At the time, it was crushing and disappointing because we had really worked hard on that song. As is often the case, many of life’s biggest disappointments, if you don’t give up, will actually lead you to where you wanted to be in the first place.


In this particular case, a couple (of Underwood) albums later, Chris and I sat down and he starts playing this string patch (on a keyboard) and starts adding lightning strike (sound effects) on top of it with wind. I sit down with a sheet of paper while he’s working and wrote out, “Dry lightning cracks across the sky.”’


BH: That could have gone a completely different way! "Why the stupid storm sounds," you could have said.


JK: Chris and I had multiple conversations. Correct me if I’m wrong here, about "Whirlwind," but because Carrie was from Oklahoma, we thought maybe there was a place in her career that involved a tornado.


BH: So you just hammered the nail in, Tompkins, right?


Chris Tompkins: Yeah! After "Whirlwind," knowing all that stuff, we’re still kind of messing around. We didn’t know how stormy (the song) was about to get.


JK: When we got to the bridge and started to drop the word, ‘Oklahoma’ in, and it melodically started to feel like Carrie, we kind of knew we were either going to crush a Carrie Underwood song here or there would be no one to record this song. So, it had to be perfect for her.




BH: You’re taking a risk because you can write a song for somebody and they never (record) it, but she (recorded) this one. Why?”


JK: The first time we ended up sitting down to write with Carrie, the two of us, was right before the "Blown Away" album. We head over to her writing cabin and sit down. The three of us are getting ready to write the first time and she says, “Guys, I haven’t been feeling like making a record.”

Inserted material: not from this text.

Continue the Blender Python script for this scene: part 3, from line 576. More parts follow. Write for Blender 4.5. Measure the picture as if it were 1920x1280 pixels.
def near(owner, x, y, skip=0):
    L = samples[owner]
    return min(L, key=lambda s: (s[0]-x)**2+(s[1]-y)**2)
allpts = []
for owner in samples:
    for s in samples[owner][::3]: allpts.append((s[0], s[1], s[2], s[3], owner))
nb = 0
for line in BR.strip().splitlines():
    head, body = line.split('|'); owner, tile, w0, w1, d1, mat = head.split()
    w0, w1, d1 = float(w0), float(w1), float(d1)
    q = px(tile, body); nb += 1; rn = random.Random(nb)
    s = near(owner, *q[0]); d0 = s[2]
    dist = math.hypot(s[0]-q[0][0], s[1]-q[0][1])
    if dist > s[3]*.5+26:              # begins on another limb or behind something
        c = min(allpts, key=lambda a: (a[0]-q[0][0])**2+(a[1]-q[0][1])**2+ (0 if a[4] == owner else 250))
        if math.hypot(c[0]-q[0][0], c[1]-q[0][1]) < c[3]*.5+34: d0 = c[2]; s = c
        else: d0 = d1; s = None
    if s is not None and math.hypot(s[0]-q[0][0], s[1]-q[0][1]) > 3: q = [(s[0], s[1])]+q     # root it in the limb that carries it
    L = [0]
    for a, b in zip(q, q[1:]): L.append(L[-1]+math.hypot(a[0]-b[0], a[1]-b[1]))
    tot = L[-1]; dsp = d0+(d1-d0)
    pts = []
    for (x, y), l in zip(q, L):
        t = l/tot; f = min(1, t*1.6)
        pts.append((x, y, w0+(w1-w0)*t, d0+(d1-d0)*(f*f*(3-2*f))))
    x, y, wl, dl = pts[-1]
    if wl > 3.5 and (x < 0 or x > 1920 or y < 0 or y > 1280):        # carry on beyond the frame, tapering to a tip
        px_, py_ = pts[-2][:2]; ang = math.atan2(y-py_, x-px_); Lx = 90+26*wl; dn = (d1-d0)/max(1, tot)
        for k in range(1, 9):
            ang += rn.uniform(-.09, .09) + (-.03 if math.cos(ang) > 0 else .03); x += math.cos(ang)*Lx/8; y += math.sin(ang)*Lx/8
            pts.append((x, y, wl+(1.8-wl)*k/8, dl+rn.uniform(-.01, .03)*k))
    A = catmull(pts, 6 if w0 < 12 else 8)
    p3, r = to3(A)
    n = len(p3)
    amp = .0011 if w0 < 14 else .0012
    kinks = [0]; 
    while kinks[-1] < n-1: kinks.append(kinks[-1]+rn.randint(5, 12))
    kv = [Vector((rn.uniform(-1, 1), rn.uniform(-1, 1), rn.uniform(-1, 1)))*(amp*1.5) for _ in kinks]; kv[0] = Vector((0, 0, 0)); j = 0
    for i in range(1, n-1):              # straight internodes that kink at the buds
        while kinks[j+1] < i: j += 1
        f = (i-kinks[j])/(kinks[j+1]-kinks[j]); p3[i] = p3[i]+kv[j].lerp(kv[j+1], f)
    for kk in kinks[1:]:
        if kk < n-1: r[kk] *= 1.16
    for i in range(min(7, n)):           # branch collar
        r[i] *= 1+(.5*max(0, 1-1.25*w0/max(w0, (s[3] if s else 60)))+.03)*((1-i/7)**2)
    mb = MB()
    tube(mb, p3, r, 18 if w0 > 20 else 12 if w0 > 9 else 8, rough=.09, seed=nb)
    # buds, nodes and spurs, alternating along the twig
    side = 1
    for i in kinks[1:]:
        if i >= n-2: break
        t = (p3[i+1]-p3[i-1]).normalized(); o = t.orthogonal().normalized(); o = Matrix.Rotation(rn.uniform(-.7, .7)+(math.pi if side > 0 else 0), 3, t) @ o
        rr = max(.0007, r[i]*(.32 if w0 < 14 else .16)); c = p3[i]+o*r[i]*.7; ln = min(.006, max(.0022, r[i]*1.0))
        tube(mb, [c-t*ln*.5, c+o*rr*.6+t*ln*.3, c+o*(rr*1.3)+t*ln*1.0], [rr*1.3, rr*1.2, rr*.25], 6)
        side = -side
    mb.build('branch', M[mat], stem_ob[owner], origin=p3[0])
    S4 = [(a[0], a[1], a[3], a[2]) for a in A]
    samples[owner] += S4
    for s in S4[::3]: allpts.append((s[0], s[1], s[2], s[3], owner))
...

Of course, that is not what you want to hear from an artist you are about to write with. Then she says, “At least that’s how I felt until I heard ‘Blown Away’. The minute I heard that song, I was ready to go back into the studio, because that song had to be mine.”


BH: Do you hear from the fans that (the song) has an emotional resonance (with)? I’ve heard people tell you guys that after you have played it at shows. It touches people.


CT: Yeah, I’ve gotten a lot of that. Unfortunately, there’s a lot of people who have been in broken homes, abusive relationships or families. It feels good to have touched on that.


BH: Is there anything we don’t know about this song?


JK: My personal favorite thing about the song is the revenge aspect of it. It’s hard to create a scenario in which somebody gets what they deserve without somebody actually having to do something to them. In this particular case, you could let nature take its course and something larger than all of us is the karmic force that creates the revenge and the payoff. That is a pretty rare thing to pull off thematically. It was fun to land on that.


That was Chris’ genius. We wrote the first verse and chorus the day we started. We left and came back, and Chris had already come up with the piece about the daddy laying passed out on the couch and hiding in the cellar and not coming out. We reworded it a little, but the idea was there. It was pretty brilliant.
 

lolita55

Active member
This is a good interview, and I never knew that they started writing before he cheats for Gretchen. Although she would have done a good job on it. Not like Carrie, but it still would have been good.